今、目に見える望みはあまりにも小さすぎて望みではありません。
もっと大きなもの、まだ見た事もないものに目をむけ、望みを持つ事が大切です。
忍耐を持って熱心に待つ事が、キリスト者に求められるのです。

私達には、本来そのように忍耐する力が足りません。
とても弱い者であり、あまりにも頼りない者です。
根拠のない自信をもっている人が多いのに気づく事がありますが、 これは、キリスト者とて同じです。
私達は、自分に信頼している限り、あまりに弱く頼りなく、 すぐにつまづき倒れる者です。(詩篇73:2)


詩篇 73章 2節

しかし、私自身は、この足がたわみそうで、
私の歩みは、すべるばかりだった。


自分の弱さに気付いている人は幸いな人です。
しかし、ただそれだけではだめで、 弱さは、神様へ近づく大切な動機になるべきなのです。
そして、そこにこそ、 神様が、イエス様の代わりに私達に送ってくださった御霊の 助けがあるのです。(8:26〜27)
私達弱者と寄り添って下さる御霊ご自身が、 私達を全面的にバックアップしてくださいます。
私達の祈りは、私達と共にいてくださる 御霊の働きによって絞り出されたうめきで、それが神様に届くのです。
パウロもしばしば言い様のない、口に出せない、口に出ない言葉で祈っています。

御霊による祈りを、心からの祈りを、神に向かって 捧げる者でありましょう。

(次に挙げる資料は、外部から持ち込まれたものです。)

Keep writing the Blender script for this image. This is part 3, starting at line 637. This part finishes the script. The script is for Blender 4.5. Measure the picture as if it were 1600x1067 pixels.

(ピリピ4:6)
何も思い煩わないで感謝を捧げましょう。
まず心を空っぽにして、 真っ白な状態にし、感謝の心を前面に出して祈りましょう。


ピリピ人への手紙 4章 6節

何も思い煩わないで、あらゆるばあいに、感謝をもってささげる祈りと願いによって、 あなたがたの願い事を神に知っていただきなさい。


不平・不満などが心が占めていたら、御霊による祈りは不可能です。
一つでも、二つでも感謝するところから祈りをはじめていく事が大切です。
すると、御霊が自然と祈りを導いてくださいます。
自分の理性、頭であれやこれやと考えて祈るのではなく、(勿論、 祈りの課題をリストアップするなどは良い事です) 御霊に導かれるままに祈っていくと心に平安が与えらます。
そして、ゆだねる心もついてくるのです。(8:28〜29)

神を愛する人々への、神のご計画が何なのかはまだ見えてこなくても、 神への信頼が心に浮かびあがってきて委ねることが出来ます。

私達は御子キリストの姿にやがて変えられていきます。
全てのキリスト者の先駆けとして蘇ったイエス・キリストが、全ての キリスト者の兄となり、 私達はキリストの弟となって、御国を受け継ぐものとなるのです。
この事を更に具体的に8:30に書いてあります。
そしてそれには、3つのステップがある事を明らかにしています。

1キリストによる召令
2義認
3栄化(聖化)

これらが約束されています。
私達には、全知全能の主、万軍の主が味方になってくださるのです。(ローマ8:37)

ローマ人への手紙 8章 37節

しかし、私たちは、私たちを愛してくださった方によって、 これらすべてのことの中にあっても、圧倒的な勝利者となるのです。